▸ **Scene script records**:
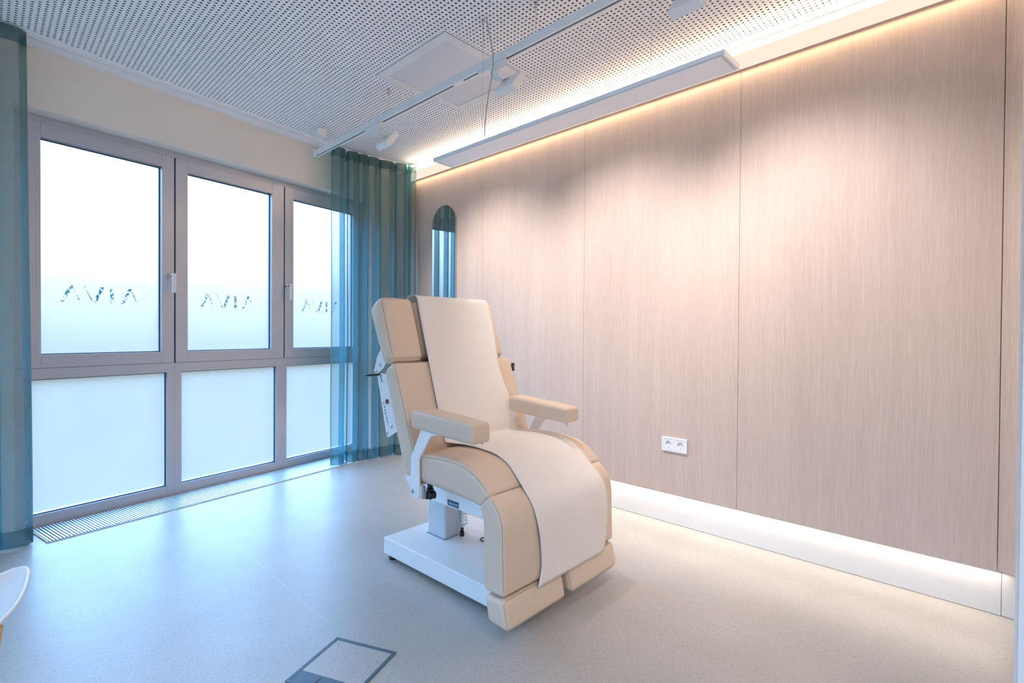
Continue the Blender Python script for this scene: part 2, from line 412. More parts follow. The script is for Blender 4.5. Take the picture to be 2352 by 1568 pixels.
for i, (b0, b1, lo, up, hs) in enumerate(bays):
    sc = (b0+b1)/2
    root = empty('window_%d' % (i+1), W3(sc, WP), ANG); tag(root, kind='structure')
    o = lambda x: x - sc
    f = MB(); x0 = b0 - (.015 if i == 0 else 0); x1 = b1 + (.015 if i == 2 else 0)
    f.box(o(x0), o(lo[0]), 0, .075, 0, ZS[1]); f.box(o(lo[1]), o(x1), 0, .075, 0, ZS[1])
    f.box(o(lo[0]), o(lo[1]), 0, .075, 0, ZS[0]); f.box(o(x0), o(x1), 0, .075, ZS[1], ZS[2]-.002)
    f.box(o(x0), o(x1), .004, .075, ZS[5]+.002, ZS[6]); f.box(o(x0), o(b0+.012), .012, .075, ZS[2]-.002, ZS[5]+.002); f.box(o(b1-.012), o(x1), .012, .075, ZS[2]-.002, ZS[5]+.002)
    f.build('frame', M['alu'], root, bevel=.0015, seg=2)
    s = MB(); ring(s, o(b0+.0045), o(b1-.0045), ZS[2], ZS[5], o(up[0]), o(up[1]), ZS[3], ZS[4], -.008, .06)
    sash = s.build('sash', M['alu'], root, bevel=.002, seg=2)
    for (a, c, za, zb, yy) in ((up[0], up[1], ZS[3], ZS[4], -.0088), (lo[0], lo[1], ZS[0], ZS[1], -.0008)):
        g = MB(); ring(g, o(a)-.020, o(c)+.020, za-.020, zb+.020, o(a), o(c), za, zb, yy, yy+.012)
        g.build('glazing_bead', M['alu'], root, bevel=.0006, seg=1)
    g = MB(); g.box(o(up[0])-.01, o(up[1])+.01, .030, .036, ZS[3]-.01, ZS[4]+.01); upp = g.build('upper_pane', M['frosted'], root)
    g = MB(); g.box(o(lo[0])-.01, o(lo[1])+.01, .030, .036, ZS[0]-.01, ZS[1]+.01); g.build('lower_pane', M['frosted'], root)
    g = MB()
    for (a, c, za, zb) in ((up[0], up[1], ZS[3], ZS[4]), (lo[0], lo[1], ZS[0], ZS[1])):
        ring(g, o(a)-.001, o(c)+.001, za-.001, zb+.001, o(a)+.005, o(c)-.005, za+.005, zb-.005, .022, .030)
    g.build('gasket', M['gasket'], root)
    g = MB(); letters(g, o((up[0]+up[1])/2 - .012), 1.259, .0275, .0285); g.build('lettering', M['letter'], root)
    if hs:
        hx = o(1.592) if hs == 'R' else o(2.432)
        h = MB(); h.cyl((hx,-.008,1.452), (hx,-.018,1.452), .0165, 24); h.cyl((hx,-.018,1.452), (hx,-.058,1.452), .0085, 16)
        hd = h.build('handle', M['steel'], root, bevel=.0015, seg=2)
        h = MB(); h.soft(.0115, .0075, .064, .007, n=(2,2,6), f=lambda q: Vector((hx+q.x, -.060+q.y, 1.407+q.z)))
        h.build('lever', M['hand'], hd)
g = MB()
for s_ in (1.62, 2.41, -1.64, -.85): g.box(s_-.0043, s_+.0043, WP-.002, WP+.012, ZS[2], ZS[5], mw)
tag(g.build('trim_2', M['gasket']), kind='structure')

# trench convector grille
gr = empty('floor_grille', W3(2.05, 3.5, 0), ANG)
tag(gr, 'long pale slatted floor grille running along the foot of the windows', 'grille')
L0, L1 = -1.16, 1.42
g = MB(); k = 0; x = L0 + .012
while x < L1-.008:
    g.box(x-.0036, x+.0036, -.083, .207, .0012, .0080); x += .0146
g.build('slats', M['grille'], gr)
g = MB(); ring(g, 0,0,0,0,0,0,0,0,0,0) if False else None
g.box(L0, L1, -.085, -.083, .0008, .0030); g.box(L0, L1, .207, .209, .0008, .0030); g.box(L0, L0+.003, -.083, .207, .0008, .0080); g.box(L1-.003, L1, -.083, .207, .0008, .0080)
g.build('frame', M['grille'], gr)
g = MB(); g.box(L0+.003, L1-.003, -.083, .207, .0003, .0011); g.build('trench', M['trench'], gr)

# ------------------------------------------------------------------ curtains
def curtain(name, path2d, z0, z1, label, flare=0):
    """path2d: list of (s,w) in room frame; header and hem bands are their own parts"""
    c0 = sum((Vector((p[0], p[1])) for p in path2d), Vector((0,0)))/len(path2d)
    root = empty(name, W3(c0.x, c0.y, 0), ANG); tag(root, label, 'curtain', 'sea green sheer curtains')
    def sheet(nm, za, zb, mat, nz, off=0):
        m = MB(); rows = []
        for j in range(nz+1):
            z = za + (zb-za)*j/nz; row = []
            for i, p in enumerate(path2d):
                t = i/len(path2d)
                k = flare*(1-z/CZ)
                wob = .006*math.sin(3.1*z + 9*t) * (1 - z/CZ)
                row.append((p[0]-c0.x + k, p[1]-c0.y + wob - off, z))
            rows.append(row)
        m.grid(rows); return m.build(nm, mat, root, recalc=False)
    sheet('fabric', z0+.085, z1-.075, M['sheer'], 24)
    sheet('header', z1-.075, z1, M['hem'], 3)
    sheet('hem', z0, z0+.085, M['hem'], 3)
    return root
def ripple(center, folds, amp=.046):
    """center: dense polyline (s,w); folds: (a,b) arc ranges of the folds facing the room"""
    L = [0.]
    for i in range(1, len(center)): L.append(L[-1] + (center[i]-center[i-1]).length)
    def at(t):
        t = max(0, min(L[-1], t)); i = 1
        while i < len(L)-1 and L[i] < t: i += 1
        q = (t-L[i-1])/max(1e-9, L[i]-L[i-1]); p = center[i-1].lerp(center[i], q); d = (center[i]-center[i-1]).normalized()
        return p, Vector((-d.y, d.x))
    pts = []
    for a, bq in folds:
        wd = bq - a
        for t, o_ in ((a+.020, .9), (a+.002, .45), (a-.001, -.35), (a+.2*wd, -.85), (a+.5*wd, -1), (a+.8*wd, -.88), (bq+.001, -.35), (bq-.004, .45), (bq-.020, .9)):
            p, nn = at(t); pts.append(p + nn*amp*o_)
    return [(p.x, p.y) for p in catmull(pts, 5)]
cen = [Vector((p.x, p.y)) for p in catmull([(s, w, 0) for s, w in ((2.655,3.475),(2.80,3.455),(2.95,3.425),(3.10,3.395),(3.22,3.355),(3.31,3.295),(3.368,3.215))], 20)]
curtain('curtain', ripple(cen, ((.008,.117),(.150,.236),(.246,.322),(.335,.434),(.452,.574),(.592,.690),(.706,.778)), .040), .012, 2.5855,
        'sheer sea green curtain gathered in the corner beside the arched mirror')
cen = [Vector((p.x, p.y)) for p in catmull([(s, w, 0) for s, w in ((-.10,3.50),(.2,3.50),(.5,3.49),(.70,3.485),(.835,3.475))], 20)]
curtain('curtain', ripple(cen, ((.03,.19),(.24,.42),(.46,.62),(.66,.775),(.80,.925)), .048), .012, 2.5855,
        'sheer sea green curtain at the left edge of the photo before the first window', flare=.022)
tr = MB()
tp = [W3(s, w) for s, w in ((-2.2,3.50),(1.0,3.50),(2.4,3.49),(2.655,3.475),(2.80,3.455),(2.95,3.425),(3.10,3.395),(3.22,3.355),(3.30,3.30),(3.345,3.235),(3.36,3.19))]
tp = catmull(tp, 6)
for i in range(len(tp)-1):
    a, c = tp[i], tp[i+1]; d = (c-a).normalized(); n_ = Vector((-d.y, d.x, 0))*.011
    for z0, z1 in ((CZ-.0125, CZ-.0004),):
        V = [a-n_, a+n_, c+n_, c-n_]
        lo_ = [tr.bm.verts.new((q.x, q.y, z0)) for q in V]; hi_ = [tr.bm.verts.new((q.x, q.y, z1)) for q in V]
        tr.bm.faces.new(lo_[::-1]); tr.bm.faces.new(hi_)
        for k in range(4): tr.bm.faces.new((lo_[k], lo_[(k+1)%4], hi_[(k+1)%4], hi_[k]))
tag(tr.build('curtain_track', M['white']), 'slim white curtain track on the ceiling in front of the window wall', 'curtain track')

# ------------------------------------------------------------------ things on the wood wall
mi = empty('mirror', (XW, 3.43, 0)); tag(mi, 'tall arched frameless mirror on the wood wall beside the curtain', 'mirror')
def arch(y0, y1, z0, z1, n=24):
    r = (y1-y0)/2; c = (y0+y1)/2
    P = [(y0, z0), (y1, z0)]
    return P + [(c + r*math.cos(a*PI/n), z1-r + r*math.sin(a*PI/n)) for a in range(n+1)]
m = MB(); m.prism(arch(-.1565, .1565, .55, 2.174), -.0135, -.0065, 'x'); m.build('glass', M['mirror'], mi)
m = MB(); m.prism(arch(-.1545, .1545, .552, 2.172), -.0063, -.0004, 'x'); m.build('backing', M['mirror_edge'], mi)

so = empty('wall_socket', (XW, 1.338, .464)); tag(so, 'white double power socket low on the wood wall behind the chair', 'socket')
m = MB()
# frame plate with two square openings
for (a, c) in ((-.0755,-.0645),(-.0115,.0035-.0115+.008),(.0535+.011,.0755)): pass
ring(m, -.0755, 0, -.0405, .0405, -.0655, -.0075, -.0295, .0295, -.0095, 0); ring(m, 0, .0755, -.0405, .0405, .0075, .0655, -.0295, .0295, -.0095, 0)
me_rot = Matrix.Rotation(PI/2, 4, 'Z')  # local x of the plate runs along the wall, front faces -X
def rot_bm(mb): bmesh.ops.transform(mb.bm, matrix=Matrix(((0,1,0,0),(1,0,0,0),(0,0,1,0),(0,0,0,1))), verts=mb.bm.verts)
rot_bm(m); m.build('frame_plate', M['sock'], so, bevel=.001, seg=2)
for cx_ in (-.0365, .0365):
    m = MB(); rr = .0195; K = 32
    # face with a round well
    outer = [(cx_ + .0288*max(-1, min(1, 1.42*math.cos(2*PI*k/K))), .0288*max(-1, min(1, 1.42*math.sin(2*PI*k/K)))) for k in range(K)]
    inner = [(cx_ + rr*math.cos(2*PI*k/K), rr*math.sin(2*PI*k/K)) for k in range(K)]
    rows = [[(x, -.0002, z) for x, z in outer], [(x, -.0085, z) for x, z in outer], [(x, -.0085, z) for x, z in inner], [(x, -.0010, z) for x, z in inner]]
    m.grid(rows, smooth=False, closed=True); m.face([(x, -.0010, z) for x, z in inner[::-1]])
    rot_bm(m); ins = m.build('socket_insert', M['sock'], so)
    m = MB()
    for q in (-.0095, .0095): m.cyl((cx_+q, -.0009, 0), (cx_+q, -.0016, 0), .0028, 12)
    m.cyl((cx_, -.0009, 0), (cx_, -.0014, 0), .0017, 10)
    m.box(cx_-.003, cx_+.003, -.0060, -.0012, -.0190, -.0150); m.box(cx_-.003, cx_+.003, -.0060, -.0012, .0150, .0190)
    rot_bm(m); m.build('contacts', M['cable'], ins)

# ------------------------------------------------------------------ ceiling fittings
h = empty('ceiling_panel', (1.932, 2.345, CZ)); tag(h, 'white square access panel set in the perforated ceiling behind the track light', 'ceiling panel')
m = MB(); ring2 = [(.3225,.3225,.268,.268)]
def hring(mb, A, B, z0, z1):
    mb.box(-A, -B, -A, A, z0, z1); mb.box(B, A, -A, A, z0, z1); mb.box(-B, B, -A, -B, z0, z1); mb.box(-B, B, B, A, z0, z1)
hring(m, .3225, .269, -.007, -.0003); m.build('frame', M['white'], h, bevel=.0006, seg=1)
m = MB(); m.box(-.266, .266, -.266, .266, -.0016, -.0004); m.build('lid', M['lid'], h)
m = MB(); hring(m, .3233, .3227, -.0016, -.0003); m.build('shadow_gap', M['gasket'], h)

tk = empty('track_light_rail', (1.755, 2.2, CZ)); tag(tk, 'long white lighting track hung on thin wires below the ceiling', 'lighting track')
ZT0, ZT1 = -.187, -.150
m = MB(); y0, y1 = -2.6, 1.545
m.box(-.0175, -.006, y0, y1, ZT0, ZT1); m.box(.006, .0175, y0, y1, ZT0, ZT1); m.box(-.006, .006, y0, y1, ZT0+.010, ZT1)
m.build('rail', M['lacq'], tk, bevel=.0012, seg=2)
m = MB(); m.box(-.0058, .0058, y0, y1-.010, ZT0+.0012, ZT0+.0098); m.build('slot', M['trackslot'], tk)
m = MB(); m.box(-.0182, .0182, y1-.012, y1+.004, ZT0-.0008, ZT1+.012); m.build('end_cap', M['lacq'], tk, bevel=.003, seg=2)
m = MB(); m.box(-.0178, .0178, -.155, -.075, ZT0-.0012, ZT1+.006); m.build('coupler', M['lacq'], tk, bevel=.002, seg=2)
m = MB(); m.soft(.033, .038, .030, .006, n=(3,3,3), f=lambda q: Vector((q.x, 1.475+q.y, -.0305+q.z))); m.build('canopy', M['lacq'], tk)
m = MB(); m.cyl((0,1.475,-.058), (0,1.475,ZT1+.001), .0055, 12); m.cyl((0,1.475,-.062), (0,1.475,-.056), .010, 14); m.build('stem', M['lacq'], tk)
for yy in (.555, -.085, -.655):
    m = MB(); m.box(-.013, .013, yy-.055, yy+.055, ZT1-.001, ZT1+.008); m.cyl((0,yy,ZT1+.006), (0,yy,ZT1+.024), .004, 8); m.build('wire_clip', M['lacq'], tk, bevel=.001, seg=1)
    if yy == -.085: continue
    m = MB(); m.cyl((0,yy,-.0005), (0,yy,-.022), .0075, 12); m.cyl((0,yy,-.022), (0,yy,-.032), .0045, 10); fx = m.build('wire_fixing', M['steel'], tk)
    m = MB(); m.cyl((0,yy,-.032), (0,yy,ZT1), .0008, 6); m.build('wire', M['steel'], fx)

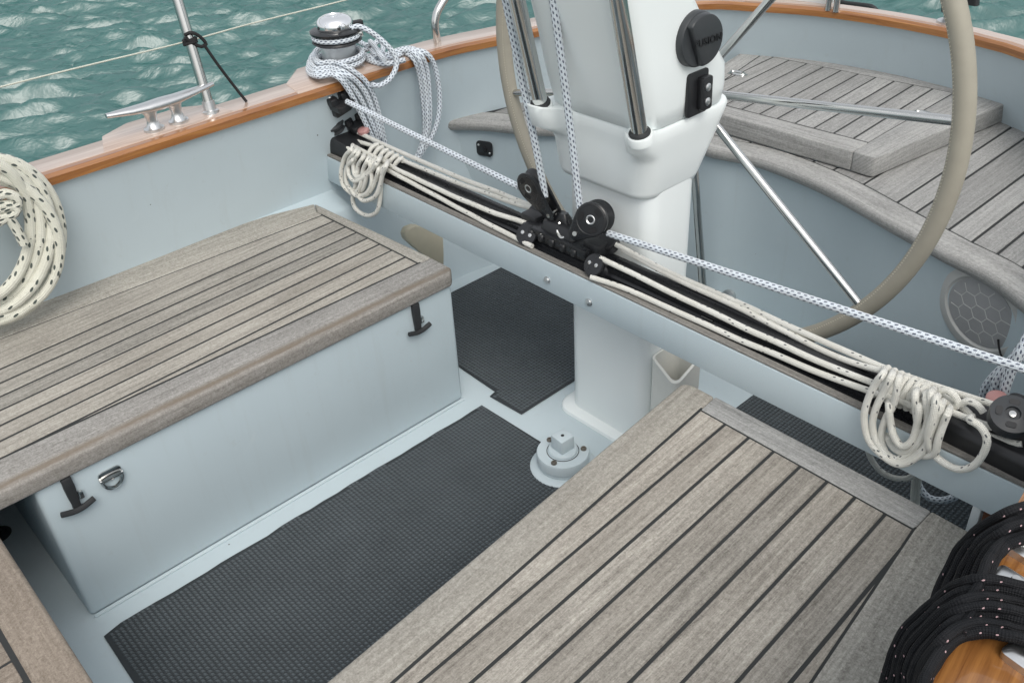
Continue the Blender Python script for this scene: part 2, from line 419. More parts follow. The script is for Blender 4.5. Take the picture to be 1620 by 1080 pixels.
def sweep(path, sec):
    rings = []
    offp = [offs(path, d) for d, z in sec]
    for k, (d, z) in enumerate(sec):                       # the rail is narrower across the stern
        if d > .05 and z > .7:
            for i, p in enumerate(path):
                f_ = min(1, max(0, (p.y-2.1)/.35)); offp[k][i] = p+(offp[k][i]-p)*(1-.45*f_)
    for i in range(len(path)): rings.append([Vector((offp[k][i].x, offp[k][i].y, sec[k][1])) for k in range(len(sec))])
    return rings
secA = [(0, .718), (.018, .60), (.044, .45), (.046, .415), (-.045, .395), (-.055, .385), (-.085, -.02), (.09, -.02), (.09, .718)]
secB = [(0, .718), (.020, .60), (.040, .45), (.035, .36), (.010, .25), (-.03, .12), (-.085, -.02), (.09, -.02), (.09, .718)]
oA = [offs(rail, d) for d, z in secA]; oB = [offs(rail, d) for d, z in secB]; rings = []
oC = [offs(rail, d) for d in (0, .030, .072, .072, .05, .0, -.085, .09, .052)]
for i, p in enumerate(rail):
    t = 0 if p.x < -2 and p.y < 1.30 else (1 if p.x > -2 or p.y > 1.44 else (p.y-1.30)/.14)
    if p.y > 2.0:
        s_ = min(1, (p.y-2.0)/.4)
        for k in range(9): oB[k][i] = oB[k][i]*(1-s_)+oC[k][i]*s_
    rings.append([Vector((oA[k][i].x*(1-t)+oB[k][i].x*t, oA[k][i].y*(1-t)+oB[k][i].y*t, secA[k][1]*(1-t)+secB[k][1]*t)) for k in range(9)])
MB().loft(rings).build('inner_wall', PAINT, coam, sharp=50)
MB().loft(sweep(rail, [(.092, .7175), (.115, .5), (.10, -.3), (.0, -1.4), (-.1, -1.4), (.075, -.05), (.091, .7)])).build('outer_skin', GEL, coam, sharp=50)
mb = MB(); rs = sweep(rail, [(-.014, .719), (.105, .719), (.108, .735), (.100, .745), (-.006, .745), (-.014, .737)]); mb.loft(rs)
L = 0; u = [0]
for a, b in zip(rail, rail[1:]): L += (b-a).length; u.append(L)
# grain runs along the rail
vq = [0, .12, .137, .15, .256, .265, .28]
k = 0
for i in range(len(rail)-1):
    for j in range(6):
        mb.uv[k] = [(u[i], vq[j]), (u[i], vq[j+1]), (u[i+1], vq[j+1]), (u[i+1], vq[j])]; k += 1
cr_ = mb.build('cap_rail', VARN, coam, sharp=35)
PALE = varnish('pale_varnished_top', (.36, .255, .20), (.56, .45, .375))
mb = MB(); mb.loft(sweep(rail, [(.012, .7445), (.099, .7445), (.096, .7462), (.014, .7462)])); k = 0
for i in range(len(rail)-1):
    for j in range(4): mb.uv[k] = [(u[i], j*.05), (u[i], j*.05+.05), (u[i+1], j*.05+.05), (u[i+1], j*.05)]; k += 1
mb.build('rail_top', PALE, coam, sharp=35)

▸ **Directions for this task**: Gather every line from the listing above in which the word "Python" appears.

▸ **Full response**:
Continue the Blender Python script for this scene: part 2, from line 412. More parts follow. The script is for Blender 4.5. Take the picture to be 2352 by 1568 pixels.
Continue the Blender Python script for this scene: part 2, from line 419. More parts follow. The script is for Blender 4.5. Take the picture to be 1620 by 1080 pixels.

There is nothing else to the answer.